En estos días, y a propósito del juicio por la terrible muerte de Samuel Luiz, hemos podido revivir esos hechos en que, por imposible que nos resulte de comprender, una persona es atacada al grito de "maricón". Como si eso fuera una razón que justifica todo, incluso la peor de las barbaries. Y con el peor de los resultados, como ocurrió en el caso de Samuel.

Es posible que cueste de creer, pero aseguro que hechos como estos son mucho más frecuentes de lo que a primera vista pudiera parecer. Por supuesto, en pocos casos con finales tan fatídicos, pero con motivaciones semejantes. Es algo que compruebo en el día a día de mi trabajo, y que es preocupante. Muy preocupante.

Recuerdo que, cuando era niña, el término "maricón" equivalía al peor de los insultos, y se utilizaba contra quienes se sospechaba que eran homosexuales, pero también contra quien no estaba en ese caso, porque poner en duda la hombría de un varón era la peor de las ofensas.

Tal vez en el mismo nivel que llamar a un hombre "cabrón", insinuando una infidelidad de su mujer que también cuestiona la hombría, el más preciado tesoro de todo macho alfa que se precie. Eran los tiempos en que un anuncio de televisión repetía a machamartillo el eslogan "soberano es cosa de hombres". Con eso lo digo todo.

Fue a partir de mi adolescencia cuando empecé a plantearme algunas cosas, entre ellas las que se referían a la utilización de la palabra "maricón" como insulto. Y es que yo era la primera que protestaba cuando se empleaba este término para referirse a alguien con desprecio, sobre todo en el caso de algunos artistas, cuyas evoluciones en el escenario distaban mucho del modelo del estereotipo de caballero español, muy macho y muy viril.

Protestaba, porque me indignaba que insultaran a alguien porque sus maneras fueran unas u otras o porque sospecharan que, como decían entonces, transitara por la acera de enfrente. Pero no me daba cuenta de que, hasta yo, con la mejor de mis intenciones, estaba equivocada, al menos en parte. Porque, aunque lo que me indignaba era que se insultara a alguien por ser diferente, no me daba cuenta de que el término con el que querían insultarle nunca debería haberse considerado como una ofensa.

Ahora, después de mucho tiempo y muchas reflexiones, me doy cuenta de que la verdadera ofensa no está en la palabra en sí, sino en la manera en que se pronuncia y la intención con la que se utiliza, de la misma forma que llamar a alguien "negro" o "gitano" nunca debería ser un insulto, pero hay quien lo emplea y lo entiende como tal. Y eso pasaba entonces, y pasa ahora, por desgracia.

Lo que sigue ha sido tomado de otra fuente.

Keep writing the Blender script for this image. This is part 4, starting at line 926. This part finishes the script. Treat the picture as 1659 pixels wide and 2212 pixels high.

Y es que, mientras sigan existiendo personas que utilicen la diversidad como un insulto, mal vamos. Y no solo eso. Es casi peor que existan personas que se sientan insultadas porque les llaman "maricón", o "negro", o "gitano", o cualquier otro epíteto de estas características, porque eso indica que el barómetro de la igualdad en nuestra sociedad anda bastante averiado, si es que alguna vez funcionó bien.

Pero, sea como sea, lo que no podemos consentir es que siga pasando. Y para evitarlo la única manera es la tolerancia cero más absoluta. No podemos reír las gracias de quienes hacen chistes machistas, racistas, u homófobos; no debemos mirar hacia otro lado si alguien hace un comentario en ese sentido; no hemos de permitir bajo ningún concepto que se burlen de nadie por ser cojo, o tartamudo, o por tener cualquier tipo de discapacidad, y tampoco podemos tolerar que se difunda cualquier noticia falsa sobre un crimen para colgar el sambenito a determinado colectivo, sobre todo, inmigrantes.

Aunque nos tachen de amargados o nos digan que no tenemos sentido del humor. Porque hay cosas que no tienen gracia. Ni pizca de gracia.

Y recordemos siempre. Si no actuamos hoy, tal vez mañana sea tarde. Y podríamos estar lamentando otro caso como el de Samuel.